New Forms of “Hate Speech”
Culture wars, gender wars, the future of free speech, decolonising the university curriculum, hate speech laws, Critical Race Theory… the list goes on and on. We seem to be living in a cauldron, a maelstrom in which each month brings some new crime or social offence and with it calls on the government to bring in fresh laws to counteract it.
Free speech is important to men in particular because as Ciara Kelly wrote in the Independent on Nov 22 2020: Men are the only group in society that it is acceptable to insult.
Hate speech does not apply in such cases.
Even this may be changing as some women now incur the wrath of the trans activists for certain forms of speech.
The first of these was J.K. Rowling. More recently Natalie Bird was barred from seeking office by the Liberal Democrats for 10 years after she wore a T-shirt bearing the slogan: “woman: adult human female.” The Lib Dems decided this statement of fact was “transphobic”. She was followed by Rebekah Wershbale of the UK Labour party who was cashiered for a similar offence. Both women are fighting back.
Men are the only group in society that it is acceptable to insult
Society may be squaring off in a confrontation between those who favour free speech and those who don’t; or perhaps it is fragmenting in a whole variety of ways.
There are some hopeful signs. In May 2021 Baroness Falkner, the new head of the Equality and Human Rights Commission in the UK, has defended the right of women to question trans ideology and recently has said “white privilege” is “divisive” and an “unhelpful way of looking at society”.
It is hard to imagine IHREC issuing a similar statement here.
In Defence of Masculinity
Then there are the issues around men and boys which have been ignored for decades. What Will Knowland, the teacher sacked from Eton, has described as the crisis of masculinity especially in all boys’ schools, needs to be addressed urgently. He went on “These institutions, many of them are embarrassed to exist and they need to think hard about why that is.”
But there are also signs that a fightback is occurring.
An article in Quillette last May tells of a growing international movement of men and women dedicated to resisting the anti-masculinity narrative. There are now YouTube channels and podcasts for men and boys such as Order Of Man and The Art Of Manliness which are attracting big followings and provide a formidable global support network, while prominent dissident academic figures like Camille Paglia have called for greater acceptance of masculinity within society. Male students in the US are suing their universities for anti-male discrimination.
Hundreds of lawsuits seek justice on behalf of male students accused of sexual offences in federal courts. Title IX for All, an online archive, currently tracks around 500 such suits, many of which have led to favourable rulings.

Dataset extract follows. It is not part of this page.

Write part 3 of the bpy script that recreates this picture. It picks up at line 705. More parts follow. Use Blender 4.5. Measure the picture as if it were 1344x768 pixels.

A growing movement of men and women dedicated to resisting the anti-masculinity narrative
All of this is encouraging. Parents are drawn into conflicts which involve their sons. As the Quillette article tells, Homeschooling is experiencing a steady rise, reaching 11 percent in the US, and concerned parents have begun to establish action groups such as Parents Defending Education and Bettina Arndt’s Mothers Of Sons initiative.
One mother with a son at Eton has written about how young boys are having their identity demolished and asks “What do we—the parents and fee payers—know of all this? The answer is: only as little as the school is prepared to reveal.”
Her son, she wrote, had come to feel that “Physical, Social and Health Education—rather than being a discursive course aimed at helping boys cope with the inevitable pressures and temptations of life as a young man—has become the vehicle for radical feminist ideology and transsexual encouragement, where opinions about gender theory are presented as fact.”
It was in order to counter this that Knowland created his video The Patriarchy Paradox for which he was sacked.
Freedom of Speech
Much will also depend on whether freedom of speech survives in a robust form. This too is engaging many minds around the world. Free Speech has strong defenders such as Jordan Peterson, Douglas Murray and others. The emergence of the Free Speech Union in the UK over the last 18 months is another indication and it has had many successes in its brief existence. In a Claire Byrne Live poll from 2017: ’Do you support placing limits on free speech to protect people from being offended?’ The results were: No – 65% Yes – 19% Don’t Know– 16%.
In a recent book, The Constitution of Knowledge: A Defence of Truth, Jonathan Rauch has argued: On the value of free speech even when it is hateful, blasphemous, seditious, obnoxious that it should still be protected, this is the single most counter-intuitive value that the human race has ever come up with and that the only thing that saves it is that it also works, that it is also the single most successful social principle that has ever been devised.